**Information supplied**
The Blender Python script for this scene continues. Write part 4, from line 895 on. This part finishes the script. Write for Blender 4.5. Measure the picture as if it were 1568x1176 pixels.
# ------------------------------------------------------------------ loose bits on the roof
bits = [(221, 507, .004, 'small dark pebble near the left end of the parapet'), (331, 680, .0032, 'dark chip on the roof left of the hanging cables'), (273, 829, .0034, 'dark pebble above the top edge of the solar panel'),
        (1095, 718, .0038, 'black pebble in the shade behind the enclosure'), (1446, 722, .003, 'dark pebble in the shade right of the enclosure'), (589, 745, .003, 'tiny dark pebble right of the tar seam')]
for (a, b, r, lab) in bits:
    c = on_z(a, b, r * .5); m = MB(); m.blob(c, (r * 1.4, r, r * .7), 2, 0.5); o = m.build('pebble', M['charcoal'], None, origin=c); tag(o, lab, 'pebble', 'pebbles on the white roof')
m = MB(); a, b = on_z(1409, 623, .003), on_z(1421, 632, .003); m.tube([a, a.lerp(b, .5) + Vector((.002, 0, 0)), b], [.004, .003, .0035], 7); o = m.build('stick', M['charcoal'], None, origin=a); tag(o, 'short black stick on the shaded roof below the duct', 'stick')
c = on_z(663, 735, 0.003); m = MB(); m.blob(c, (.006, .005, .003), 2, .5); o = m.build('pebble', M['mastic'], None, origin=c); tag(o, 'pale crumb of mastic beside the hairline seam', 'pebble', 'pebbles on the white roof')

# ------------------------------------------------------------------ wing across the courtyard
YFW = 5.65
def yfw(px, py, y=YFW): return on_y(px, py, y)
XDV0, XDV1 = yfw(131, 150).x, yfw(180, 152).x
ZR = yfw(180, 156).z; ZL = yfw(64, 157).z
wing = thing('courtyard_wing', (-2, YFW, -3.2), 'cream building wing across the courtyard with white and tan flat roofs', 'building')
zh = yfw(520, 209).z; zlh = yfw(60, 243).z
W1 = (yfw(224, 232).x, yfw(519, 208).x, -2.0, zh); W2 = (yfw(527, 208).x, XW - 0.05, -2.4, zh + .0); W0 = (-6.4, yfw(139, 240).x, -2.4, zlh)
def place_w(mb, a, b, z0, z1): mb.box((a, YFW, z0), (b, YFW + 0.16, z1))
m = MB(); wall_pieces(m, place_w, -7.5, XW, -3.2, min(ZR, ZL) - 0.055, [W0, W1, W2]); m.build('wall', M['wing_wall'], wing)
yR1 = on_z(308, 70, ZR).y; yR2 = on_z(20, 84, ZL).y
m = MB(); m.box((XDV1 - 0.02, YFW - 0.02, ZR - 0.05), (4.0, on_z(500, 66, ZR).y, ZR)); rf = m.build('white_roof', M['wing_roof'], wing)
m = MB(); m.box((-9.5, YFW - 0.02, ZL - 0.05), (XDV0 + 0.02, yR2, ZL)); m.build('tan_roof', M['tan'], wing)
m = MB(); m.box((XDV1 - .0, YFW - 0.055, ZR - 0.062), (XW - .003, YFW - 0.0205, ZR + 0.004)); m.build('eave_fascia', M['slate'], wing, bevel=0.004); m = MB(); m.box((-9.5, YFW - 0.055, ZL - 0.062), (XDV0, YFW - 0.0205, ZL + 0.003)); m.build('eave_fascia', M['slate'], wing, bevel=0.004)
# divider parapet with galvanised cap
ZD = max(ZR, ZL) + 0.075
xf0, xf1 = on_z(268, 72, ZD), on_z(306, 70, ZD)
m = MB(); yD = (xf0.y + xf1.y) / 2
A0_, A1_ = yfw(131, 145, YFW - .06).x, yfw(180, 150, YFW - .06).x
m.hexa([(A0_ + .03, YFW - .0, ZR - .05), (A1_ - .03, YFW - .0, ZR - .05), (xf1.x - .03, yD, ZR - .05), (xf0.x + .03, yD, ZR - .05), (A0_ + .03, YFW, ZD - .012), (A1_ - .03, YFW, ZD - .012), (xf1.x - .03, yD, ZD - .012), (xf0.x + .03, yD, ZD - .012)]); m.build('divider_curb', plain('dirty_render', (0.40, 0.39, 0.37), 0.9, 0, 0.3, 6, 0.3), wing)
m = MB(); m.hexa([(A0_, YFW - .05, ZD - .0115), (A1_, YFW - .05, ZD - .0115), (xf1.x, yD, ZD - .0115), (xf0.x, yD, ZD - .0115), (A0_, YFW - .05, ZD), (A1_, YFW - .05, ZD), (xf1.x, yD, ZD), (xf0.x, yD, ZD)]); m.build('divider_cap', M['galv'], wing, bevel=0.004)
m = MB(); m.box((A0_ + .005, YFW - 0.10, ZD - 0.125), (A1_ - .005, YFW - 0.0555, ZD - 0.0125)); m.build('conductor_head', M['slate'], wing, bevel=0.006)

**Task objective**
Set down the material above again, word for word.

**Result**
The Blender Python script for this scene continues. Write part 4, from line 895 on. This part finishes the script. Write for Blender 4.5. Measure the picture as if it were 1568x1176 pixels.
# ------------------------------------------------------------------ loose bits on the roof
bits = [(221, 507, .004, 'small dark pebble near the left end of the parapet'), (331, 680, .0032, 'dark chip on the roof left of the hanging cables'), (273, 829, .0034, 'dark pebble above the top edge of the solar panel'),
        (1095, 718, .0038, 'black pebble in the shade behind the enclosure'), (1446, 722, .003, 'dark pebble in the shade right of the enclosure'), (589, 745, .003, 'tiny dark pebble right of the tar seam')]
for (a, b, r, lab) in bits:
    c = on_z(a, b, r * .5); m = MB(); m.blob(c, (r * 1.4, r, r * .7), 2, 0.5); o = m.build('pebble', M['charcoal'], None, origin=c); tag(o, lab, 'pebble', 'pebbles on the white roof')
m = MB(); a, b = on_z(1409, 623, .003), on_z(1421, 632, .003); m.tube([a, a.lerp(b, .5) + Vector((.002, 0, 0)), b], [.004, .003, .0035], 7); o = m.build('stick', M['charcoal'], None, origin=a); tag(o, 'short black stick on the shaded roof below the duct', 'stick')
c = on_z(663, 735, 0.003); m = MB(); m.blob(c, (.006, .005, .003), 2, .5); o = m.build('pebble', M['mastic'], None, origin=c); tag(o, 'pale crumb of mastic beside the hairline seam', 'pebble', 'pebbles on the white roof')

# ------------------------------------------------------------------ wing across the courtyard
YFW = 5.65
def yfw(px, py, y=YFW): return on_y(px, py, y)
XDV0, XDV1 = yfw(131, 150).x, yfw(180, 152).x
ZR = yfw(180, 156).z; ZL = yfw(64, 157).z
wing = thing('courtyard_wing', (-2, YFW, -3.2), 'cream building wing across the courtyard with white and tan flat roofs', 'building')
zh = yfw(520, 209).z; zlh = yfw(60, 243).z
W1 = (yfw(224, 232).x, yfw(519, 208).x, -2.0, zh); W2 = (yfw(527, 208).x, XW - 0.05, -2.4, zh + .0); W0 = (-6.4, yfw(139, 240).x, -2.4, zlh)
def place_w(mb, a, b, z0, z1): mb.box((a, YFW, z0), (b, YFW + 0.16, z1))
m = MB(); wall_pieces(m, place_w, -7.5, XW, -3.2, min(ZR, ZL) - 0.055, [W0, W1, W2]); m.build('wall', M['wing_wall'], wing)
yR1 = on_z(308, 70, ZR).y; yR2 = on_z(20, 84, ZL).y
m = MB(); m.box((XDV1 - 0.02, YFW - 0.02, ZR - 0.05), (4.0, on_z(500, 66, ZR).y, ZR)); rf = m.build('white_roof', M['wing_roof'], wing)
m = MB(); m.box((-9.5, YFW - 0.02, ZL - 0.05), (XDV0 + 0.02, yR2, ZL)); m.build('tan_roof', M['tan'], wing)
m = MB(); m.box((XDV1 - .0, YFW - 0.055, ZR - 0.062), (XW - .003, YFW - 0.0205, ZR + 0.004)); m.build('eave_fascia', M['slate'], wing, bevel=0.004); m = MB(); m.box((-9.5, YFW - 0.055, ZL - 0.062), (XDV0, YFW - 0.0205, ZL + 0.003)); m.build('eave_fascia', M['slate'], wing, bevel=0.004)
# divider parapet with galvanised cap
ZD = max(ZR, ZL) + 0.075
xf0, xf1 = on_z(268, 72, ZD), on_z(306, 70, ZD)
m = MB(); yD = (xf0.y + xf1.y) / 2
A0_, A1_ = yfw(131, 145, YFW - .06).x, yfw(180, 150, YFW - .06).x
m.hexa([(A0_ + .03, YFW - .0, ZR - .05), (A1_ - .03, YFW - .0, ZR - .05), (xf1.x - .03, yD, ZR - .05), (xf0.x + .03, yD, ZR - .05), (A0_ + .03, YFW, ZD - .012), (A1_ - .03, YFW, ZD - .012), (xf1.x - .03, yD, ZD - .012), (xf0.x + .03, yD, ZD - .012)]); m.build('divider_curb', plain('dirty_render', (0.40, 0.39, 0.37), 0.9, 0, 0.3, 6, 0.3), wing)
m = MB(); m.hexa([(A0_, YFW - .05, ZD - .0115), (A1_, YFW - .05, ZD - .0115), (xf1.x, yD, ZD - .0115), (xf0.x, yD, ZD - .0115), (A0_, YFW - .05, ZD), (A1_, YFW - .05, ZD), (xf1.x, yD, ZD), (xf0.x, yD, ZD)]); m.build('divider_cap', M['galv'], wing, bevel=0.004)
m = MB(); m.box((A0_ + .005, YFW - 0.10, ZD - 0.125), (A1_ - .005, YFW - 0.0555, ZD - 0.0125)); m.build('conductor_head', M['slate'], wing, bevel=0.006)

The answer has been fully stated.